Saturday, August 01, 2015

 

Deutscher's Zionist Fable

According to Wikipedia, the passage appearing below is Isaac Deutscher's "most famous statement regarding Israel".
A man once jumped from the top floor of a burning house in which many members of his family had already perished. He managed to save his life; but as he was falling he hit a person standing down below and broke that person's legs and arms. The jumping man had no choice; yet to the man with the broken limbs he was the cause of his misfortune. If both behaved rationally, they would not become enemies. The man who escaped from the blazing house, having recovered, would have tried to help and console the other sufferer; and the latter might have realized that he was the victim of circumstances over which neither of them had control. But look what happens when these people behave irrationally. The injured man blames the other for his misery and swears to make him pay for it. The other, afraid of the crippled man’s revenge, insults him, kicks him, and beats him up whenever they meet. The kicked man again swears revenge and is again punched and punished. The bitter enmity, so fortuitous at first, hardens and comes to overshadow the whole existence of both men and to poison their minds.
Anyone involved for very long in the Palestinian solidarity/American liberation movement will most likely have encountered some form of this tale. It is an allusion to Jews fleeing the Holocaust and supposedly escaping to Palestine.

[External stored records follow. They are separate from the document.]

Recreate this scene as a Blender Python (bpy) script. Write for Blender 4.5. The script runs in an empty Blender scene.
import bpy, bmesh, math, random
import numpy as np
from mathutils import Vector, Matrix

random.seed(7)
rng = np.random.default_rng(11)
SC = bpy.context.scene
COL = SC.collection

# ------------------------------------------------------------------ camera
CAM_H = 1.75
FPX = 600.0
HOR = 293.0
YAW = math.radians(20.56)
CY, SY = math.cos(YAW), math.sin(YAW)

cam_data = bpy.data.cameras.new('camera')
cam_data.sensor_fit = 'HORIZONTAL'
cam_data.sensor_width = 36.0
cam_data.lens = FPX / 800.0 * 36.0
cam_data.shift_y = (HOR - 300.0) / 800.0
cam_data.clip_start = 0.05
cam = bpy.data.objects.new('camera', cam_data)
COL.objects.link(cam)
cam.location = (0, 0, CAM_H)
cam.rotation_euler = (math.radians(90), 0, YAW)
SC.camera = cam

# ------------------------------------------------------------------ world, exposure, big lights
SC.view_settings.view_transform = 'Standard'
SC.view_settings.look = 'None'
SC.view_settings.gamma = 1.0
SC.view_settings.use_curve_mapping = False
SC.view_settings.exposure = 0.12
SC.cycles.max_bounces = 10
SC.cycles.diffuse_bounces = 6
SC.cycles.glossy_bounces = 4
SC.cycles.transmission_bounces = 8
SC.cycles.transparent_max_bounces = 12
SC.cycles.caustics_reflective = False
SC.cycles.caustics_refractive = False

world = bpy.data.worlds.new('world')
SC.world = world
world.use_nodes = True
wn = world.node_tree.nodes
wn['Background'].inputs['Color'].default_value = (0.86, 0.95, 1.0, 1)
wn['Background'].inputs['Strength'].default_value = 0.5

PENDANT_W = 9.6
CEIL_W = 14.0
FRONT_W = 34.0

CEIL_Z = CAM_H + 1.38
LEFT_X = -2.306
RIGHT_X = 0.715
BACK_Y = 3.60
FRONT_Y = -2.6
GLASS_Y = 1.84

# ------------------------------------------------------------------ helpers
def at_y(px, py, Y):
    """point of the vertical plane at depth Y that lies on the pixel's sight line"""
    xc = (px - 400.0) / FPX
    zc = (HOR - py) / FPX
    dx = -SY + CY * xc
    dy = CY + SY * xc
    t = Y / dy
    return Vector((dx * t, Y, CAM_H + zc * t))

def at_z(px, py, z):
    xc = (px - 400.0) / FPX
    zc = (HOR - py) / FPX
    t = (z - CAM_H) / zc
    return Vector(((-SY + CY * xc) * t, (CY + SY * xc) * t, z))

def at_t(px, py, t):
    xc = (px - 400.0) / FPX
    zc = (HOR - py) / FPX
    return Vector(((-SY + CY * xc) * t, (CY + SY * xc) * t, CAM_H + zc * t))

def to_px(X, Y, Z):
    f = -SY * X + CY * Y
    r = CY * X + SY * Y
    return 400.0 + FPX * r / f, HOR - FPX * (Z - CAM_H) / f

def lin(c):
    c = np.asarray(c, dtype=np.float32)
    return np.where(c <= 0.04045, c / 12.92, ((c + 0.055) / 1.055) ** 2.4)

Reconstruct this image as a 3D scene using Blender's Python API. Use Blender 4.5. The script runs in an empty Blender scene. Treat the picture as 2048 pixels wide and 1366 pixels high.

The tale is profoundly dishonest for at least three reasons. First, Zionist designs on Palestine long predate the rise of the Nazis in Germany—the man was planning to jump way before there was any fire. Second, the Zionists knew that Palestine was already occupied—the man knew he would land on and hurt someone else.Third, the Zionists collaborated with the Nazis to save the German economy from an international boycott—the man started the fire himself or, at least, actively kept it from being extinguished.